Para empezar, ahí va una pregunta intempestiva. ¿Dispone el
hombre actual de ‘valores’? Ya sé que no resulta apropiado, desde el punto de
vista de la retórica (la praesentatio era, o algo así), empezar el
discurso con una interrogación directa. Más que nada por el sobresalto que se
ocasiona al personal, porque aún no se ha acomodado en la butaca y ya lo estás
obligando a que acometa la fastidiosa tarea de pensar. Así que voy y pregunto,
de buenas a primeras, por los valores. (En realidad me lo pregunto a mí mismo,
es mi propia pregunta, pero a ver, si uno
exterioriza las obsesiones parece que con ello se atenúan, o se
espantan, las incertidumbres).
No sé si habrá alguien que lúcidamente admita hoy, a lo que
se ve, la teoría de los valores, o la filosofía de los valores o, en fin, la
ética de los valores. No me refiero, naturalmente, al ‘moralismo’ (que pretende
hacer de lo ético la base de lo metafísico, esto ya lo explicó Kant), ni me
refiero a la ética de la utilidad, esa especie de eudemonía del interés propio
que convierte el provecho del individuo en único criterio de lo moral,
utilitarismo que por otra parte no es de ahora, ya lo desarrolló Jeremy Bentham
a principios del siglo XIX. Me refiero,
naturalmente, al concepto filosófico de ‘valor’, esa cualidad que poseen
algunas realidades del espíritu por la cual son estimables, y que son
explicadas por la ética (filosofía moral) como hechos morales, es decir,
preceptos, normas, actitudes e incluso manifestaciones de la conciencia como
patria, honor, religión o virtud. Así que volvamos a la pregunta inicial. ¿Dispone
el hombre actual de valores, o al menos dispone de ellos, o los posee, tal como
se cree que los poseía en épocas pasadas? En otros tiempos, según cuentan, los
valores constituían un patrimonio (se supone que espiritual, y al decir
espiritual me refiero a cualquier actividad que procede del espíritu) tan
importante que muchos preferían morir, o eran alentados a morir, antes que
perderlos. Se moría por la patria, se moría por Dios, se moría por la virtud,
se moría por el honor. Otra cosa es reflexionar sobre quiénes imponían esos
conceptos como valores que había que conservar y defender. Pero esto es tema
para otro día.
¿Épocas de valores sólidos? Puede ser. Pero de la misma
manera que se moría por la patria, se mataba por la patria. Dentro del conjunto
de valores, gozaba de lugar privilegiado el de ‘morir’ por la patria. Jamás se
consideró (o se disimuló, al menos) como un valor ‘matar’ por la patria. Sin
embargo, cualquier acontecimiento histórico lo demuestra. Dentro del mismo
bando unos morían por la patria, los que caían en el campo de batalla, y otros
mataban por la patria, los que cantaban la victoria. También se moría por Dios.

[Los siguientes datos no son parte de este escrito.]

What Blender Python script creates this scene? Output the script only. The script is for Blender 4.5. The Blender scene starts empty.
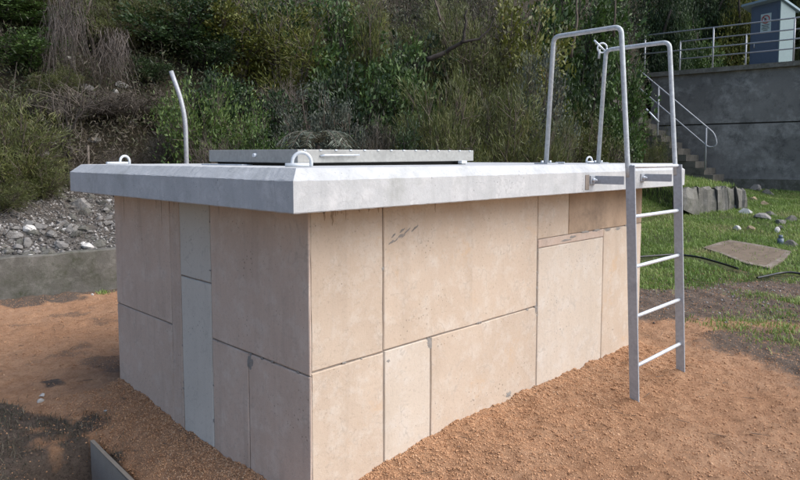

Los mártires, los santos, los misioneros entregaban su vida por Dios. (También
se enarbolaron banderas para matar en nombre de Dios, no creas. Y aún peor: se
mezclaron los conceptos de Dios y de Patria y se le roía el coco al personal
para que muriese/matase en nombre de ellos). No sé si serían valores sólidos,
pero la gente creía que lo eran. Había, en consecuencia, un halo de
heroico resplandor en el hecho de morir , de ‘dar la vida’ por un valor de los
que llamaban sacrosantos. Y los héroes o los santos eran venerados con esa
especie de respeto generacional que se transmitía a través de los siglos. Hoy,
sin embargo, hasta la dignidad de la muerte se ha perdido.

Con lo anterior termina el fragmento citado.